▶ _DATA LINES_:
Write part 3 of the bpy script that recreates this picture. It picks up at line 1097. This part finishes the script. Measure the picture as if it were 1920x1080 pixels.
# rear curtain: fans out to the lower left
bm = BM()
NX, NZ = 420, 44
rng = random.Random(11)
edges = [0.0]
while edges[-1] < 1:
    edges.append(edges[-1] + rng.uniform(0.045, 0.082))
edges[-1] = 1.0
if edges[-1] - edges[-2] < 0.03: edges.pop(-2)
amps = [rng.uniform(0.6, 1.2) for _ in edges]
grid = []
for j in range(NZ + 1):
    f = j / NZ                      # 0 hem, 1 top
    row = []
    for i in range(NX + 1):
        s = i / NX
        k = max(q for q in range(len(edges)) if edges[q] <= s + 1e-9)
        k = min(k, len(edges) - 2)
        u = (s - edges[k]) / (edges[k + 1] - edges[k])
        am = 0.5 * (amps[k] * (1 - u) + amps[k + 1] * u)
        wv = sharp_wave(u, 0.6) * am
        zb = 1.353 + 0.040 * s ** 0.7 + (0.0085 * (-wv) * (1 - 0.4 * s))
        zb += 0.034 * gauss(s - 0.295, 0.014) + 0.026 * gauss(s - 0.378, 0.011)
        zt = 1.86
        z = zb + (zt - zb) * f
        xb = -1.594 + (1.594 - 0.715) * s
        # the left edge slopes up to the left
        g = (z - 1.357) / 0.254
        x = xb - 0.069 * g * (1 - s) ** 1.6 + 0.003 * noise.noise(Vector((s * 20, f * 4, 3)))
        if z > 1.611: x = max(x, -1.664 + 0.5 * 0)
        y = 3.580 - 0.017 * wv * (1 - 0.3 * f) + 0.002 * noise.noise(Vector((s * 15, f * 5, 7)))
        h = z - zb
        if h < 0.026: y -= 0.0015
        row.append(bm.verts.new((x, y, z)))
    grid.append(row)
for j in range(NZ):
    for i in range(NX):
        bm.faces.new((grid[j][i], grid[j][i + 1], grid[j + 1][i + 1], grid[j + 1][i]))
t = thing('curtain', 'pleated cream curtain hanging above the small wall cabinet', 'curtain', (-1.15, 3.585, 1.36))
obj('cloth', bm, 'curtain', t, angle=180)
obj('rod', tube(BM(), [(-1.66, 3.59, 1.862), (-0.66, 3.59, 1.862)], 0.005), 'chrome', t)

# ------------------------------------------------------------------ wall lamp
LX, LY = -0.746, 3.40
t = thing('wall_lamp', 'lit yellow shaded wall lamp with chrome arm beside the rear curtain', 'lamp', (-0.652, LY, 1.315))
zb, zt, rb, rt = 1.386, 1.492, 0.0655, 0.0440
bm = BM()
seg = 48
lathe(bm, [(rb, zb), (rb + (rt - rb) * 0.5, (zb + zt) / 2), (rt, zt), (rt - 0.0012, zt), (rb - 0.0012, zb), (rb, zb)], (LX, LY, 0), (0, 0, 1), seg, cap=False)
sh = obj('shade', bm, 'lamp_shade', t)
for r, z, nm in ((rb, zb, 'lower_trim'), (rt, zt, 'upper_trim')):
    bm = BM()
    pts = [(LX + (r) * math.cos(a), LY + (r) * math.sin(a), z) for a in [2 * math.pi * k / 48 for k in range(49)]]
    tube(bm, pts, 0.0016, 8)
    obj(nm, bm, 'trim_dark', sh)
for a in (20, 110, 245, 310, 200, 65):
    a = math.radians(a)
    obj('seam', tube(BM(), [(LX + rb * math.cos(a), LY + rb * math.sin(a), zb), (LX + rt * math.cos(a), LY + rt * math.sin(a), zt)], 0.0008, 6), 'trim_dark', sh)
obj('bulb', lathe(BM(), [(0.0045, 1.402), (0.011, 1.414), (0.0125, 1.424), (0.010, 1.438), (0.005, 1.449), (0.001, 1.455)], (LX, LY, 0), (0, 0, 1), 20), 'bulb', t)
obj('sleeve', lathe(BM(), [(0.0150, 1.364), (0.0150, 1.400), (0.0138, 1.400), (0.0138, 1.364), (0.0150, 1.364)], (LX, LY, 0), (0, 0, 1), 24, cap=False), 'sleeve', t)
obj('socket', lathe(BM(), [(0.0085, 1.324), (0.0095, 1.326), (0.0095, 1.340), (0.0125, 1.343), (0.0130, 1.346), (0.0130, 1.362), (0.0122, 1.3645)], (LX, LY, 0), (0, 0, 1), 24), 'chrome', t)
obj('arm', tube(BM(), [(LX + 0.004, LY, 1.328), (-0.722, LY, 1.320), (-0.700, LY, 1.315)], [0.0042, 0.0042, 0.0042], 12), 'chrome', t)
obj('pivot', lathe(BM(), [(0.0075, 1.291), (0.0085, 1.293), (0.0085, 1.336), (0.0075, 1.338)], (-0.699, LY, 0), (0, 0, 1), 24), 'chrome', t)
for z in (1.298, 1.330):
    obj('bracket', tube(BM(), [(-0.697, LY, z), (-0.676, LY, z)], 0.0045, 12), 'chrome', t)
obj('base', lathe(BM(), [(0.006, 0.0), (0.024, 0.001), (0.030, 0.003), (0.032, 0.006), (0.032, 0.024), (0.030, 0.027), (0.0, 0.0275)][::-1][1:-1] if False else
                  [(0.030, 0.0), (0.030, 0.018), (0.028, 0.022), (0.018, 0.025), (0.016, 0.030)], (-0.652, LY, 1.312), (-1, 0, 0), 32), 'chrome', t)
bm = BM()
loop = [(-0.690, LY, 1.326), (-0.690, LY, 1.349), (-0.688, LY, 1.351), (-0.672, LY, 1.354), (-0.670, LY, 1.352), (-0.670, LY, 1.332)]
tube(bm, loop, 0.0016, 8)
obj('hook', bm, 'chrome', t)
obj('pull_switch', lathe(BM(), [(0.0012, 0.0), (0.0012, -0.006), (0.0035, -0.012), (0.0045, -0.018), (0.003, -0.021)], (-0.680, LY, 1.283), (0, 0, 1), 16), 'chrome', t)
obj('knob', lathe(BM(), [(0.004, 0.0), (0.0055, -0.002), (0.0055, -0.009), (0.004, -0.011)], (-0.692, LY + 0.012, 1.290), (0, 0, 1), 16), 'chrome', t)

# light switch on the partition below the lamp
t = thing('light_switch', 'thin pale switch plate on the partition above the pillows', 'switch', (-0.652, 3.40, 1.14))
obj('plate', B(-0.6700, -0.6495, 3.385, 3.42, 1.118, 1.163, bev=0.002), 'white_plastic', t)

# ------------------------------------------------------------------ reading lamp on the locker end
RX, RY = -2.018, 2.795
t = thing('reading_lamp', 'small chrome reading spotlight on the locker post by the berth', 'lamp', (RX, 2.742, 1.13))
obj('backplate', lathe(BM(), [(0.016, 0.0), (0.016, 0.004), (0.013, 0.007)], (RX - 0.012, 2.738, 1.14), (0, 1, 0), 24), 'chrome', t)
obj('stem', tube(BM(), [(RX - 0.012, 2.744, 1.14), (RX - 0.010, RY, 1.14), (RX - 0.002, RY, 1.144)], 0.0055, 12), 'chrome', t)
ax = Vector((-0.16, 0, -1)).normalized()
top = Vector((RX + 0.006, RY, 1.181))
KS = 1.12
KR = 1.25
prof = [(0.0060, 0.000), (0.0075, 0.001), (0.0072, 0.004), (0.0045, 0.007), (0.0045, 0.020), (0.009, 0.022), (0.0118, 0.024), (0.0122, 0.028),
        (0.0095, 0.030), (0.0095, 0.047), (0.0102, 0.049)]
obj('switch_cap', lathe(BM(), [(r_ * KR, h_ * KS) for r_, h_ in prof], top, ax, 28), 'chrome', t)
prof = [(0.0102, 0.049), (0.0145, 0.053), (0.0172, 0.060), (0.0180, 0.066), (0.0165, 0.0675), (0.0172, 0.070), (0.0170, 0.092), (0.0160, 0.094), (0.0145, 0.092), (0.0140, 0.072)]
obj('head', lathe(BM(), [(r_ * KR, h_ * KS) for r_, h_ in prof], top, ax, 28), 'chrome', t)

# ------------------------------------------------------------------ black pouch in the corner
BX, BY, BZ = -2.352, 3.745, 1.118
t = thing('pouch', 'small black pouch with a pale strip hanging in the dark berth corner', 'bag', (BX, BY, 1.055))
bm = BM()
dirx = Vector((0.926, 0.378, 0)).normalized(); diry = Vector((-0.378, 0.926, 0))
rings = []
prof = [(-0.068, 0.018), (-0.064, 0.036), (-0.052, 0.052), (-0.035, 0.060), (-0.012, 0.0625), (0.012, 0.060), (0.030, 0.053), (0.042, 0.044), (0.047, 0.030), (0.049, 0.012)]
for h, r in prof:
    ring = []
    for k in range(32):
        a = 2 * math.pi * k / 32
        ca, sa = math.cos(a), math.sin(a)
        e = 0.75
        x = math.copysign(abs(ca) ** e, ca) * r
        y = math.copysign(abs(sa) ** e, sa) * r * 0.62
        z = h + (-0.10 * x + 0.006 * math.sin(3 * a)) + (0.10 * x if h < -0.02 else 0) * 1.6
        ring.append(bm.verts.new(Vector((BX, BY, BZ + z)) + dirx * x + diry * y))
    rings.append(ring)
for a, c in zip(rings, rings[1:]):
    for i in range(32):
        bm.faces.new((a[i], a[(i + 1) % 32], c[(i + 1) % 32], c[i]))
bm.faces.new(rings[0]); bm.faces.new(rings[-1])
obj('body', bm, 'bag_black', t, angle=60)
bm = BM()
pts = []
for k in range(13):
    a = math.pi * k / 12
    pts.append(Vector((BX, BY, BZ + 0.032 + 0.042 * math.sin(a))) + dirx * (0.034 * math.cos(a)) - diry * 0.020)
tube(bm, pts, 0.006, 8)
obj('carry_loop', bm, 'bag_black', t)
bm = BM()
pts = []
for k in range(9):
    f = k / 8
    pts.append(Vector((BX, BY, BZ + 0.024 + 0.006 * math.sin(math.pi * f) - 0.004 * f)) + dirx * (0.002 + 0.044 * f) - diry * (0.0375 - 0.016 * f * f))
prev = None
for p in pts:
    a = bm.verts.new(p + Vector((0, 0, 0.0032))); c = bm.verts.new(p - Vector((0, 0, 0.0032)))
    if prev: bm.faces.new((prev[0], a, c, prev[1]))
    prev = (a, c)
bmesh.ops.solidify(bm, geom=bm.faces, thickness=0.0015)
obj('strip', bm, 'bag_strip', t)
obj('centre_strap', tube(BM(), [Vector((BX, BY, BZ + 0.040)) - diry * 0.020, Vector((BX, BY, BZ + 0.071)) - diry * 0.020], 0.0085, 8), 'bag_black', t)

▶ _GOAL_: Write down again the exact lines running from the beginning of the data to the line containing "0.005), 'chrome', t)", with both ends included.

▶ _OUTPUT FOR THIS TASK_:
Write part 3 of the bpy script that recreates this picture. It picks up at line 1097. This part finishes the script. Measure the picture as if it were 1920x1080 pixels.
# rear curtain: fans out to the lower left
bm = BM()
NX, NZ = 420, 44
rng = random.Random(11)
edges = [0.0]
while edges[-1] < 1:
    edges.append(edges[-1] + rng.uniform(0.045, 0.082))
edges[-1] = 1.0
if edges[-1] - edges[-2] < 0.03: edges.pop(-2)
amps = [rng.uniform(0.6, 1.2) for _ in edges]
grid = []
for j in range(NZ + 1):
    f = j / NZ                      # 0 hem, 1 top
    row = []
    for i in range(NX + 1):
        s = i / NX
        k = max(q for q in range(len(edges)) if edges[q] <= s + 1e-9)
        k = min(k, len(edges) - 2)
        u = (s - edges[k]) / (edges[k + 1] - edges[k])
        am = 0.5 * (amps[k] * (1 - u) + amps[k + 1] * u)
        wv = sharp_wave(u, 0.6) * am
        zb = 1.353 + 0.040 * s ** 0.7 + (0.0085 * (-wv) * (1 - 0.4 * s))
        zb += 0.034 * gauss(s - 0.295, 0.014) + 0.026 * gauss(s - 0.378, 0.011)
        zt = 1.86
        z = zb + (zt - zb) * f
        xb = -1.594 + (1.594 - 0.715) * s
        # the left edge slopes up to the left
        g = (z - 1.357) / 0.254
        x = xb - 0.069 * g * (1 - s) ** 1.6 + 0.003 * noise.noise(Vector((s * 20, f * 4, 3)))
        if z > 1.611: x = max(x, -1.664 + 0.5 * 0)
        y = 3.580 - 0.017 * wv * (1 - 0.3 * f) + 0.002 * noise.noise(Vector((s * 15, f * 5, 7)))
        h = z - zb
        if h < 0.026: y -= 0.0015
        row.append(bm.verts.new((x, y, z)))
    grid.append(row)
for j in range(NZ):
    for i in range(NX):
        bm.faces.new((grid[j][i], grid[j][i + 1], grid[j + 1][i + 1], grid[j + 1][i]))
t = thing('curtain', 'pleated cream curtain hanging above the small wall cabinet', 'curtain', (-1.15, 3.585, 1.36))
obj('cloth', bm, 'curtain', t, angle=180)
obj('rod', tube(BM(), [(-1.66, 3.59, 1.862), (-0.66, 3.59, 1.862)], 0.005), 'chrome', t)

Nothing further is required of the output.